Write the material out again in full, word for word. Do not include the pictures.

* _Data_
───

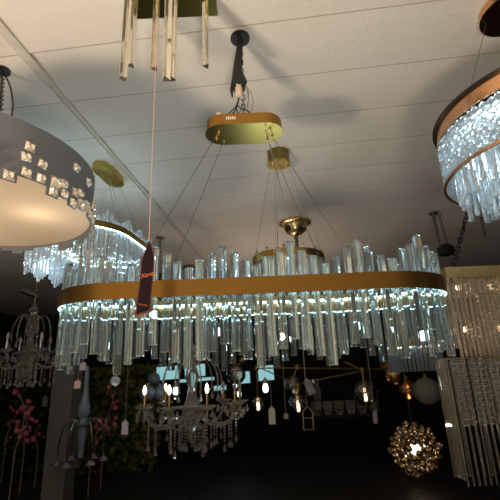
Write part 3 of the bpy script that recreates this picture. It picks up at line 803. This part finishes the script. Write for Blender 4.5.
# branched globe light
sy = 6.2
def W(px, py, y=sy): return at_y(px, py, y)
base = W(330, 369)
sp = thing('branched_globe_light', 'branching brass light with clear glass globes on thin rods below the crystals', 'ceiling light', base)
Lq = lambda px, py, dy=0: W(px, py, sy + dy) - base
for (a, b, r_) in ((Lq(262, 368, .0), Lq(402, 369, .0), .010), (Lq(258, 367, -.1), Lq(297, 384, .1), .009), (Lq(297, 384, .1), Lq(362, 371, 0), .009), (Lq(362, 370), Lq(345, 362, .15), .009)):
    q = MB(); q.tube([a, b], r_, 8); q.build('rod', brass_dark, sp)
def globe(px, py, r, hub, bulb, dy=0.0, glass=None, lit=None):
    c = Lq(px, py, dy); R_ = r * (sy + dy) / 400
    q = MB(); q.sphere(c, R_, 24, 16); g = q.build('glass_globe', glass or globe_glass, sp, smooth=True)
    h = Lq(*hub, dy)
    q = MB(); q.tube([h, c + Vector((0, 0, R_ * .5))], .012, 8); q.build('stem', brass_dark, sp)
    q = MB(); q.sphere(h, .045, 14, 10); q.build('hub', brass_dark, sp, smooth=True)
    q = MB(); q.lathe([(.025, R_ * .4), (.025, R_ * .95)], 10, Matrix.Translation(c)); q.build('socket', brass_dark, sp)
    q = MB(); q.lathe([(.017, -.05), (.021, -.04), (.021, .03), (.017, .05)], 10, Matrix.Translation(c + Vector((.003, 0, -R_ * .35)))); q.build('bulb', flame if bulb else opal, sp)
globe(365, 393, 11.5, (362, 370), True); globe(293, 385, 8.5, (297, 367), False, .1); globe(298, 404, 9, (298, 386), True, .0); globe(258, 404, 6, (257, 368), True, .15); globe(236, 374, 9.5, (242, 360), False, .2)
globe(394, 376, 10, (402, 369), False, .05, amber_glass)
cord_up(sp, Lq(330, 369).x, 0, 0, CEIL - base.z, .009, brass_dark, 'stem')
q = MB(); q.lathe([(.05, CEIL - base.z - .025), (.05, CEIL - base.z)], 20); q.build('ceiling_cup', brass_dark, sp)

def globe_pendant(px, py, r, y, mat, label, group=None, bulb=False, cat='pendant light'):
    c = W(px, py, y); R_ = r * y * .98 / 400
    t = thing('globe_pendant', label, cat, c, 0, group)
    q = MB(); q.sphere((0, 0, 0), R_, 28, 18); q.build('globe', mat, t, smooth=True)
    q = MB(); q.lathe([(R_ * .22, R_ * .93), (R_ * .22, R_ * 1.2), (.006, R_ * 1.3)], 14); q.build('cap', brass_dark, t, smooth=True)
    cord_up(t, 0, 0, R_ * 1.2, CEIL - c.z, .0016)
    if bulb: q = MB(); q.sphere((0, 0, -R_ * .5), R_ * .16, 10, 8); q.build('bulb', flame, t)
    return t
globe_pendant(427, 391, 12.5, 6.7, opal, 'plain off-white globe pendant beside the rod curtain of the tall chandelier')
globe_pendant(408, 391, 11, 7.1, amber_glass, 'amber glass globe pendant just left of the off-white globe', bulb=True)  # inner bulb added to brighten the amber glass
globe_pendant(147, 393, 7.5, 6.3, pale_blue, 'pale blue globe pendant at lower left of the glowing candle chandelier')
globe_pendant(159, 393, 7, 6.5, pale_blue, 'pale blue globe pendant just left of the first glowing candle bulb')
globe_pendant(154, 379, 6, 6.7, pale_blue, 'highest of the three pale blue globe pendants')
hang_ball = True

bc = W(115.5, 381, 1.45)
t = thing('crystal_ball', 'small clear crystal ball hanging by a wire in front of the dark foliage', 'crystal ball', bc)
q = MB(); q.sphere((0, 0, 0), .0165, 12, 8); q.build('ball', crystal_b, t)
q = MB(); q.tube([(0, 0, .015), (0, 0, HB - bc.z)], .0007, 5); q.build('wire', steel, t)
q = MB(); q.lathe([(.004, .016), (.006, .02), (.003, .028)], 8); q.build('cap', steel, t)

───

* _Expected answer_
Write part 3 of the bpy script that recreates this picture. It picks up at line 803. This part finishes the script. Write for Blender 4.5.
# branched globe light
sy = 6.2
def W(px, py, y=sy): return at_y(px, py, y)
base = W(330, 369)
sp = thing('branched_globe_light', 'branching brass light with clear glass globes on thin rods below the crystals', 'ceiling light', base)
Lq = lambda px, py, dy=0: W(px, py, sy + dy) - base
for (a, b, r_) in ((Lq(262, 368, .0), Lq(402, 369, .0), .010), (Lq(258, 367, -.1), Lq(297, 384, .1), .009), (Lq(297, 384, .1), Lq(362, 371, 0), .009), (Lq(362, 370), Lq(345, 362, .15), .009)):
    q = MB(); q.tube([a, b], r_, 8); q.build('rod', brass_dark, sp)
def globe(px, py, r, hub, bulb, dy=0.0, glass=None, lit=None):
    c = Lq(px, py, dy); R_ = r * (sy + dy) / 400
    q = MB(); q.sphere(c, R_, 24, 16); g = q.build('glass_globe', glass or globe_glass, sp, smooth=True)
    h = Lq(*hub, dy)
    q = MB(); q.tube([h, c + Vector((0, 0, R_ * .5))], .012, 8); q.build('stem', brass_dark, sp)
    q = MB(); q.sphere(h, .045, 14, 10); q.build('hub', brass_dark, sp, smooth=True)
    q = MB(); q.lathe([(.025, R_ * .4), (.025, R_ * .95)], 10, Matrix.Translation(c)); q.build('socket', brass_dark, sp)
    q = MB(); q.lathe([(.017, -.05), (.021, -.04), (.021, .03), (.017, .05)], 10, Matrix.Translation(c + Vector((.003, 0, -R_ * .35)))); q.build('bulb', flame if bulb else opal, sp)
globe(365, 393, 11.5, (362, 370), True); globe(293, 385, 8.5, (297, 367), False, .1); globe(298, 404, 9, (298, 386), True, .0); globe(258, 404, 6, (257, 368), True, .15); globe(236, 374, 9.5, (242, 360), False, .2)
globe(394, 376, 10, (402, 369), False, .05, amber_glass)
cord_up(sp, Lq(330, 369).x, 0, 0, CEIL - base.z, .009, brass_dark, 'stem')
q = MB(); q.lathe([(.05, CEIL - base.z - .025), (.05, CEIL - base.z)], 20); q.build('ceiling_cup', brass_dark, sp)

def globe_pendant(px, py, r, y, mat, label, group=None, bulb=False, cat='pendant light'):
    c = W(px, py, y); R_ = r * y * .98 / 400
    t = thing('globe_pendant', label, cat, c, 0, group)
    q = MB(); q.sphere((0, 0, 0), R_, 28, 18); q.build('globe', mat, t, smooth=True)
    q = MB(); q.lathe([(R_ * .22, R_ * .93), (R_ * .22, R_ * 1.2), (.006, R_ * 1.3)], 14); q.build('cap', brass_dark, t, smooth=True)
    cord_up(t, 0, 0, R_ * 1.2, CEIL - c.z, .0016)
    if bulb: q = MB(); q.sphere((0, 0, -R_ * .5), R_ * .16, 10, 8); q.build('bulb', flame, t)
    return t
globe_pendant(427, 391, 12.5, 6.7, opal, 'plain off-white globe pendant beside the rod curtain of the tall chandelier')
globe_pendant(408, 391, 11, 7.1, amber_glass, 'amber glass globe pendant just left of the off-white globe', bulb=True)  # inner bulb added to brighten the amber glass
globe_pendant(147, 393, 7.5, 6.3, pale_blue, 'pale blue globe pendant at lower left of the glowing candle chandelier')
globe_pendant(159, 393, 7, 6.5, pale_blue, 'pale blue globe pendant just left of the first glowing candle bulb')
globe_pendant(154, 379, 6, 6.7, pale_blue, 'highest of the three pale blue globe pendants')
hang_ball = True

bc = W(115.5, 381, 1.45)
t = thing('crystal_ball', 'small clear crystal ball hanging by a wire in front of the dark foliage', 'crystal ball', bc)
q = MB(); q.sphere((0, 0, 0), .0165, 12, 8); q.build('ball', crystal_b, t)
q = MB(); q.tube([(0, 0, .015), (0, 0, HB - bc.z)], .0007, 5); q.build('wire', steel, t)
q = MB(); q.lathe([(.004, .016), (.006, .02), (.003, .028)], 8); q.build('cap', steel, t)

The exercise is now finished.